Prompt:
Your output is the lines from the first one to the one containing "e, rl = 0.078, 0.92", repeated exactly, with images left out.

Information supplied:
################
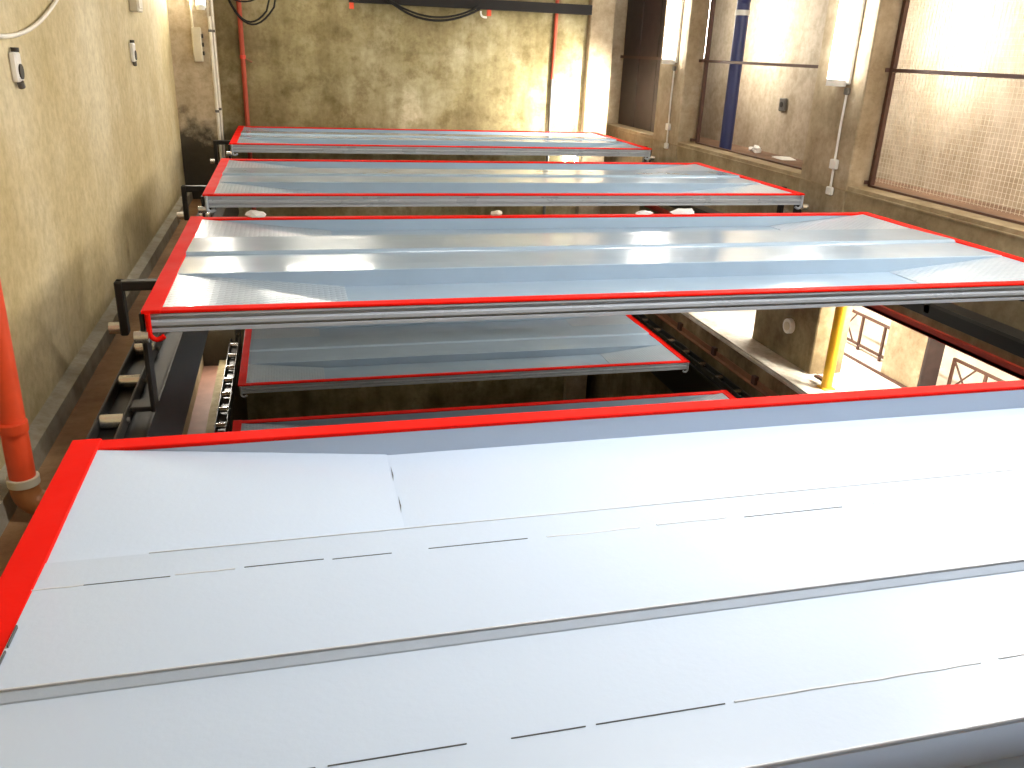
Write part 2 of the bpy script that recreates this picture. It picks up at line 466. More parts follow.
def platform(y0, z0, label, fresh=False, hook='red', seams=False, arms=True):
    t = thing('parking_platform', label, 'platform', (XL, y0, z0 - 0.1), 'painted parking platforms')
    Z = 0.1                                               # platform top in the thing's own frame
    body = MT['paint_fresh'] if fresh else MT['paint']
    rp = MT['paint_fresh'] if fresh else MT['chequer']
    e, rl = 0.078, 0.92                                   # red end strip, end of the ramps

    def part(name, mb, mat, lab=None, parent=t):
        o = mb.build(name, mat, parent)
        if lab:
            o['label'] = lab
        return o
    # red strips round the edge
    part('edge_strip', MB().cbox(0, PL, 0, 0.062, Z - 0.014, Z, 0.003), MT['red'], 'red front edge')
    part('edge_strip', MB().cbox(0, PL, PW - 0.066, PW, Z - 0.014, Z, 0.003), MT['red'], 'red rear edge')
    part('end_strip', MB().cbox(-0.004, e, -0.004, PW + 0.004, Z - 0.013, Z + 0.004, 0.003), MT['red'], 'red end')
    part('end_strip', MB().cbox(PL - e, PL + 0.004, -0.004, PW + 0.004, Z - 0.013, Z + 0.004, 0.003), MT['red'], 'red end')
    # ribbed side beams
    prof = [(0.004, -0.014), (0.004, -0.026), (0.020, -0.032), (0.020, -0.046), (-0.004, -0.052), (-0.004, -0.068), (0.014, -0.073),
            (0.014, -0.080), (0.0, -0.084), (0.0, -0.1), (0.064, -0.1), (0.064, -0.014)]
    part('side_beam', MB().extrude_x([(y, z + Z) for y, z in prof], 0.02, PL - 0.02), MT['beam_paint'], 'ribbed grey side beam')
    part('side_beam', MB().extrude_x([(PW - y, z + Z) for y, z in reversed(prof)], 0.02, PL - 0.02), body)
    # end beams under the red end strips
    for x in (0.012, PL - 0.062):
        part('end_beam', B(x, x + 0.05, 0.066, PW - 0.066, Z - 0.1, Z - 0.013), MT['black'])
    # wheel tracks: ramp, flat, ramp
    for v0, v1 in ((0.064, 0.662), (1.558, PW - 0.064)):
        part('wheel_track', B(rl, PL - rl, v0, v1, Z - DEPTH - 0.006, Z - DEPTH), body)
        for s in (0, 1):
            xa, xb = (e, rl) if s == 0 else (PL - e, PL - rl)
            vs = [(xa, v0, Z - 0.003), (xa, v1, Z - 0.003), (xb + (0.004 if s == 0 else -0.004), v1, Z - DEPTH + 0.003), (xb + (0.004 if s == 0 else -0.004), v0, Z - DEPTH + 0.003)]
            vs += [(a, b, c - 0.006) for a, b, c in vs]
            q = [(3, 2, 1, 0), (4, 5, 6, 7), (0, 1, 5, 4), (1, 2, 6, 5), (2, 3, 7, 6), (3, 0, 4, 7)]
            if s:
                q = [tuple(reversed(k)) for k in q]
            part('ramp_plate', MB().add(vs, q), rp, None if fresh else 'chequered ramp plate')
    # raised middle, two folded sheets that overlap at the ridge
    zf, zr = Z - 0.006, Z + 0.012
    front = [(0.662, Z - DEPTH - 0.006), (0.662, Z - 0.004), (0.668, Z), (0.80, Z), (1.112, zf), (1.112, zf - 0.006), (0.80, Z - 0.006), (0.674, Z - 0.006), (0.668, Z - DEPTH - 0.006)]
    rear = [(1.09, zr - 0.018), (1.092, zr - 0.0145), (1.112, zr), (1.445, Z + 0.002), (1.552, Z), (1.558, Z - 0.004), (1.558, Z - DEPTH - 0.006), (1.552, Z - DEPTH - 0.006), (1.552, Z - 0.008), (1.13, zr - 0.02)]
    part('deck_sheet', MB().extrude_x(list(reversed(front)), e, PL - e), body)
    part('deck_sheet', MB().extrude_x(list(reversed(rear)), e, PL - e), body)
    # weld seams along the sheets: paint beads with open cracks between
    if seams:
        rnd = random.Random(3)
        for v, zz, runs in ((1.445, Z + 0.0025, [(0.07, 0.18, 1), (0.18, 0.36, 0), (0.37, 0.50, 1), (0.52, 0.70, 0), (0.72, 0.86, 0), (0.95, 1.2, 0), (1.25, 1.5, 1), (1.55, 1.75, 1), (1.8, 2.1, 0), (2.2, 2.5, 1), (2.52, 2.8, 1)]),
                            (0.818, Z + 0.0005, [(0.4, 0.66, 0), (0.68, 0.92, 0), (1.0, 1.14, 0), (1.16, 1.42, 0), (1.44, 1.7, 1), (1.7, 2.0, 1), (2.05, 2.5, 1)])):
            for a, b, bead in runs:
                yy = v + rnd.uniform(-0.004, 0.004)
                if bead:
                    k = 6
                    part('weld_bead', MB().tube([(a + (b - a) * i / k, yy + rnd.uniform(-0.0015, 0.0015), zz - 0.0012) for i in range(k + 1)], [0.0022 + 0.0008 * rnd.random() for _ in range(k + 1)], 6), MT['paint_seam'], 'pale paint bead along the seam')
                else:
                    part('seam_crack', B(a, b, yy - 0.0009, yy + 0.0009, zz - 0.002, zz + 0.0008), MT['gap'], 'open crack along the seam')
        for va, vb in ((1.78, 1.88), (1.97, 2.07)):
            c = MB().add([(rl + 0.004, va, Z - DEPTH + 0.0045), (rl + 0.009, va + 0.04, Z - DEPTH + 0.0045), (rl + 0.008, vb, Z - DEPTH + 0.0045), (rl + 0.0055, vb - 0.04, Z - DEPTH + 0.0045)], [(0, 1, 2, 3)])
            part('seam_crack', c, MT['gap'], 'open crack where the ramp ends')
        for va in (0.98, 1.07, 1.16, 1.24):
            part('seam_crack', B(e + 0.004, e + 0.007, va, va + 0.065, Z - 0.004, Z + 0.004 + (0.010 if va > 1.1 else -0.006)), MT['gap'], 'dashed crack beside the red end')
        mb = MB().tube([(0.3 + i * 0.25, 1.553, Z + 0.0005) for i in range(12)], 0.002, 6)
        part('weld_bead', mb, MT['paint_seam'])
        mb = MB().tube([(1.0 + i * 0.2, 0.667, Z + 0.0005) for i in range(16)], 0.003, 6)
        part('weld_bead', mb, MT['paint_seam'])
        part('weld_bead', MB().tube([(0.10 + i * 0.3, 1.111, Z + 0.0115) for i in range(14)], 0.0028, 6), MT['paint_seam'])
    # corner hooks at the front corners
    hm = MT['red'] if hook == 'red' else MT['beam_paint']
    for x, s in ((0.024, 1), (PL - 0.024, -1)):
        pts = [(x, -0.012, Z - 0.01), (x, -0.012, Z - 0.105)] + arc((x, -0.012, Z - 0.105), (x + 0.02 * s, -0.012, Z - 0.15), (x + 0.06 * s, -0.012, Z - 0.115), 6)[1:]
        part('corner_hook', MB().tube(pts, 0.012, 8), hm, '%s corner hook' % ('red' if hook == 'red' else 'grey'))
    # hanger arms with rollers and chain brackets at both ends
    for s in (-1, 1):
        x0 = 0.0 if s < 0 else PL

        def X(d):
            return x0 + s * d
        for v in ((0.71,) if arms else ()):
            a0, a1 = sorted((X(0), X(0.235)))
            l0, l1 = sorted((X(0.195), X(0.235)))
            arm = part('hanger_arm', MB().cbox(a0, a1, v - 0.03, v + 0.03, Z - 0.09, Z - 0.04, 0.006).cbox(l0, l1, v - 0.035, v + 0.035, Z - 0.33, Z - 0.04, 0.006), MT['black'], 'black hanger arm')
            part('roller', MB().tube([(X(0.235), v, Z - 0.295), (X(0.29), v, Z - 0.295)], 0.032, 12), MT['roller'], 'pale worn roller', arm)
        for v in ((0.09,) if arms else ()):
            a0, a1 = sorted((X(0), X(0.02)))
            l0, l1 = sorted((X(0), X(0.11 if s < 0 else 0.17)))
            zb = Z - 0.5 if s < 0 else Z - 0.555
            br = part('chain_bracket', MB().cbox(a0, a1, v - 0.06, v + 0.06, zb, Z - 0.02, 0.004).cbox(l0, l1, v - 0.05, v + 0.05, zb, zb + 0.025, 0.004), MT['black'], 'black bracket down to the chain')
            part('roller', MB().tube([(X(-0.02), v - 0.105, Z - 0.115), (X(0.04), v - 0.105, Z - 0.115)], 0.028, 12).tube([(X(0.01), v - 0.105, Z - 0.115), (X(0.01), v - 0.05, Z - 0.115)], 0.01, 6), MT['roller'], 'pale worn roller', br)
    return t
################
Answer to the problem:
Write part 2 of the bpy script that recreates this picture. It picks up at line 466. More parts follow.
def platform(y0, z0, label, fresh=False, hook='red', seams=False, arms=True):
    t = thing('parking_platform', label, 'platform', (XL, y0, z0 - 0.1), 'painted parking platforms')
    Z = 0.1                                               # platform top in the thing's own frame
    body = MT['paint_fresh'] if fresh else MT['paint']
    rp = MT['paint_fresh'] if fresh else MT['chequer']
    e, rl = 0.078, 0.92                                   # red end strip, end of the ramps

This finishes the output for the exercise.